--- Exercise details ---
Copy down all of the data underneath, exactly as shown.

--- Data segment ---
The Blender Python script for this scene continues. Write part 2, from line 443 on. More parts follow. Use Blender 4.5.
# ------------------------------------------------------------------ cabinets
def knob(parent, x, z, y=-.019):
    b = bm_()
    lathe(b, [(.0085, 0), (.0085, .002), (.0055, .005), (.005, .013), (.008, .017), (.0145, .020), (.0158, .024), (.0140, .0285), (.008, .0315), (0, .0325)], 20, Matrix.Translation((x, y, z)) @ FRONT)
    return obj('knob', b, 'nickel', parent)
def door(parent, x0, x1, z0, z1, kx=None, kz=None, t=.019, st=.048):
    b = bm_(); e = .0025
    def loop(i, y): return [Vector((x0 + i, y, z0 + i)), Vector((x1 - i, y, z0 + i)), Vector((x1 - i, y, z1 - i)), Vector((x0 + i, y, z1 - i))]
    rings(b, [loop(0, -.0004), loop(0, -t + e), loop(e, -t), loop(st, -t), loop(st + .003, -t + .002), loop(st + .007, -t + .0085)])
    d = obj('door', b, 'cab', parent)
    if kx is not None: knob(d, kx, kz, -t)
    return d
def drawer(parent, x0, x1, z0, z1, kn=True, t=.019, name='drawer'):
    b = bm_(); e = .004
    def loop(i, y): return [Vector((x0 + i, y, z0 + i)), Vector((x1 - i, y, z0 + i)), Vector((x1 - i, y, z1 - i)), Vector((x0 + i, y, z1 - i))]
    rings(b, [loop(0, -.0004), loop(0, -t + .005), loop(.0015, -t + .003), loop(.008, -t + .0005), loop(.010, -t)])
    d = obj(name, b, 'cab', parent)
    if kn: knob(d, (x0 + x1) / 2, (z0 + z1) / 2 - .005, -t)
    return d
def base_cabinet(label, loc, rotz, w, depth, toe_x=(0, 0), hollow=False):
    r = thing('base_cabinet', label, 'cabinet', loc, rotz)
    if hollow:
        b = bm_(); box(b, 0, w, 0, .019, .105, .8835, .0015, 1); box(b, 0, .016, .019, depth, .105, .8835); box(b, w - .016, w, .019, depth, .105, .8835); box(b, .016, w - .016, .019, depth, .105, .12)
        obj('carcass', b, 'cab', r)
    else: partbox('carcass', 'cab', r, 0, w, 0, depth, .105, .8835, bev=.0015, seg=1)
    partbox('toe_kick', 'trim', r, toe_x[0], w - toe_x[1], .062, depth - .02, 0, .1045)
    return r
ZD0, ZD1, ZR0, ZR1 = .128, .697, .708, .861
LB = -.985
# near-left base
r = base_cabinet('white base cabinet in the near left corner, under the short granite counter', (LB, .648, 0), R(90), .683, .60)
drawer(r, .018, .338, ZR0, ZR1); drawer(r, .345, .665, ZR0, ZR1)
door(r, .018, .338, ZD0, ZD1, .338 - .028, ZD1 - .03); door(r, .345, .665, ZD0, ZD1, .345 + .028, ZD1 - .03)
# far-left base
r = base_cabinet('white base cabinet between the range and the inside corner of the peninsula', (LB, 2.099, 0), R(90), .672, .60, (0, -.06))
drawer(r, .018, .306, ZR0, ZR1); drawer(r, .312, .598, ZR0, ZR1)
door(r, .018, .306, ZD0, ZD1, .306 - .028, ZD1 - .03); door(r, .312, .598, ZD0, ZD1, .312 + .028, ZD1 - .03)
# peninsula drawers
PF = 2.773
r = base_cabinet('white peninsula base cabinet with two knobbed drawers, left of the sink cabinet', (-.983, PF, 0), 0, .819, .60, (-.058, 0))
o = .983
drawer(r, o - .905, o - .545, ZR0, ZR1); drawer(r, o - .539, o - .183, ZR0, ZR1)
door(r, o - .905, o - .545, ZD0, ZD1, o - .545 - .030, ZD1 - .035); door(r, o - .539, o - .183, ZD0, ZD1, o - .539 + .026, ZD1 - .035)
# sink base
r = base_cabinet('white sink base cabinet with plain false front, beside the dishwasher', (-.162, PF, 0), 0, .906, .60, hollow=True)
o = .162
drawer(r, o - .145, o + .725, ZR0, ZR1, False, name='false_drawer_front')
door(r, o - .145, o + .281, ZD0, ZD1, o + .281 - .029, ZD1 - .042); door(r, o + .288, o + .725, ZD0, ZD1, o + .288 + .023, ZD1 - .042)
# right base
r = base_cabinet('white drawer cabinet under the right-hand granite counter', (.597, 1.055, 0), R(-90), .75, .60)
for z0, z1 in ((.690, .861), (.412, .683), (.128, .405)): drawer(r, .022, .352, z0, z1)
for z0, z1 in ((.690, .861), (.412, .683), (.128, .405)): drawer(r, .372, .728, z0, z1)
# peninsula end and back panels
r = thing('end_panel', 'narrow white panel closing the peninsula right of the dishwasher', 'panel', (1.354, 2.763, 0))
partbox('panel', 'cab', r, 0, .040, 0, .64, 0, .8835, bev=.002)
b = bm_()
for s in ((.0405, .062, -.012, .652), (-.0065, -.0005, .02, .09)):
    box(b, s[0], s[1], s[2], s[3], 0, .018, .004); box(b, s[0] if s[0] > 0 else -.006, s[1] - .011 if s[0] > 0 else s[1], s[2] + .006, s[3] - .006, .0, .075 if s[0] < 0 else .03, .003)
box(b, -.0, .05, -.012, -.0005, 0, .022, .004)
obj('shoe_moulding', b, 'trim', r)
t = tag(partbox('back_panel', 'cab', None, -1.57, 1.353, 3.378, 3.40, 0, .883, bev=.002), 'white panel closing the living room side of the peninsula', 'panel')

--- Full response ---
The Blender Python script for this scene continues. Write part 2, from line 443 on. More parts follow. Use Blender 4.5.
# ------------------------------------------------------------------ cabinets
def knob(parent, x, z, y=-.019):
    b = bm_()
    lathe(b, [(.0085, 0), (.0085, .002), (.0055, .005), (.005, .013), (.008, .017), (.0145, .020), (.0158, .024), (.0140, .0285), (.008, .0315), (0, .0325)], 20, Matrix.Translation((x, y, z)) @ FRONT)
    return obj('knob', b, 'nickel', parent)
def door(parent, x0, x1, z0, z1, kx=None, kz=None, t=.019, st=.048):
    b = bm_(); e = .0025
    def loop(i, y): return [Vector((x0 + i, y, z0 + i)), Vector((x1 - i, y, z0 + i)), Vector((x1 - i, y, z1 - i)), Vector((x0 + i, y, z1 - i))]
    rings(b, [loop(0, -.0004), loop(0, -t + e), loop(e, -t), loop(st, -t), loop(st + .003, -t + .002), loop(st + .007, -t + .0085)])
    d = obj('door', b, 'cab', parent)
    if kx is not None: knob(d, kx, kz, -t)
    return d
def drawer(parent, x0, x1, z0, z1, kn=True, t=.019, name='drawer'):
    b = bm_(); e = .004
    def loop(i, y): return [Vector((x0 + i, y, z0 + i)), Vector((x1 - i, y, z0 + i)), Vector((x1 - i, y, z1 - i)), Vector((x0 + i, y, z1 - i))]
    rings(b, [loop(0, -.0004), loop(0, -t + .005), loop(.0015, -t + .003), loop(.008, -t + .0005), loop(.010, -t)])
    d = obj(name, b, 'cab', parent)
    if kn: knob(d, (x0 + x1) / 2, (z0 + z1) / 2 - .005, -t)
    return d
def base_cabinet(label, loc, rotz, w, depth, toe_x=(0, 0), hollow=False):
    r = thing('base_cabinet', label, 'cabinet', loc, rotz)
    if hollow:
        b = bm_(); box(b, 0, w, 0, .019, .105, .8835, .0015, 1); box(b, 0, .016, .019, depth, .105, .8835); box(b, w - .016, w, .019, depth, .105, .8835); box(b, .016, w - .016, .019, depth, .105, .12)
        obj('carcass', b, 'cab', r)
    else: partbox('carcass', 'cab', r, 0, w, 0, depth, .105, .8835, bev=.0015, seg=1)
    partbox('toe_kick', 'trim', r, toe_x[0], w - toe_x[1], .062, depth - .02, 0, .1045)
    return r
ZD0, ZD1, ZR0, ZR1 = .128, .697, .708, .861
LB = -.985
# near-left base
r = base_cabinet('white base cabinet in the near left corner, under the short granite counter', (LB, .648, 0), R(90), .683, .60)
drawer(r, .018, .338, ZR0, ZR1); drawer(r, .345, .665, ZR0, ZR1)
door(r, .018, .338, ZD0, ZD1, .338 - .028, ZD1 - .03); door(r, .345, .665, ZD0, ZD1, .345 + .028, ZD1 - .03)
# far-left base
r = base_cabinet('white base cabinet between the range and the inside corner of the peninsula', (LB, 2.099, 0), R(90), .672, .60, (0, -.06))
drawer(r, .018, .306, ZR0, ZR1); drawer(r, .312, .598, ZR0, ZR1)
door(r, .018, .306, ZD0, ZD1, .306 - .028, ZD1 - .03); door(r, .312, .598, ZD0, ZD1, .312 + .028, ZD1 - .03)
# peninsula drawers
PF = 2.773
r = base_cabinet('white peninsula base cabinet with two knobbed drawers, left of the sink cabinet', (-.983, PF, 0), 0, .819, .60, (-.058, 0))
o = .983
drawer(r, o - .905, o - .545, ZR0, ZR1); drawer(r, o - .539, o - .183, ZR0, ZR1)
door(r, o - .905, o - .545, ZD0, ZD1, o - .545 - .030, ZD1 - .035); door(r, o - .539, o - .183, ZD0, ZD1, o - .539 + .026, ZD1 - .035)
# sink base
r = base_cabinet('white sink base cabinet with plain false front, beside the dishwasher', (-.162, PF, 0), 0, .906, .60, hollow=True)
o = .162
drawer(r, o - .145, o + .725, ZR0, ZR1, False, name='false_drawer_front')
door(r, o - .145, o + .281, ZD0, ZD1, o + .281 - .029, ZD1 - .042); door(r, o + .288, o + .725, ZD0, ZD1, o + .288 + .023, ZD1 - .042)
# right base
r = base_cabinet('white drawer cabinet under the right-hand granite counter', (.597, 1.055, 0), R(-90), .75, .60)
for z0, z1 in ((.690, .861), (.412, .683), (.128, .405)): drawer(r, .022, .352, z0, z1)
for z0, z1 in ((.690, .861), (.412, .683), (.128, .405)): drawer(r, .372, .728, z0, z1)
# peninsula end and back panels
r = thing('end_panel', 'narrow white panel closing the peninsula right of the dishwasher', 'panel', (1.354, 2.763, 0))
partbox('panel', 'cab', r, 0, .040, 0, .64, 0, .8835, bev=.002)
b = bm_()
for s in ((.0405, .062, -.012, .652), (-.0065, -.0005, .02, .09)):
    box(b, s[0], s[1], s[2], s[3], 0, .018, .004); box(b, s[0] if s[0] > 0 else -.006, s[1] - .011 if s[0] > 0 else s[1], s[2] + .006, s[3] - .006, .0, .075 if s[0] < 0 else .03, .003)
box(b, -.0, .05, -.012, -.0005, 0, .022, .004)
obj('shoe_moulding', b, 'trim', r)
t = tag(partbox('back_panel', 'cab', None, -1.57, 1.353, 3.378, 3.40, 0, .883, bev=.002), 'white panel closing the living room side of the peninsula', 'panel')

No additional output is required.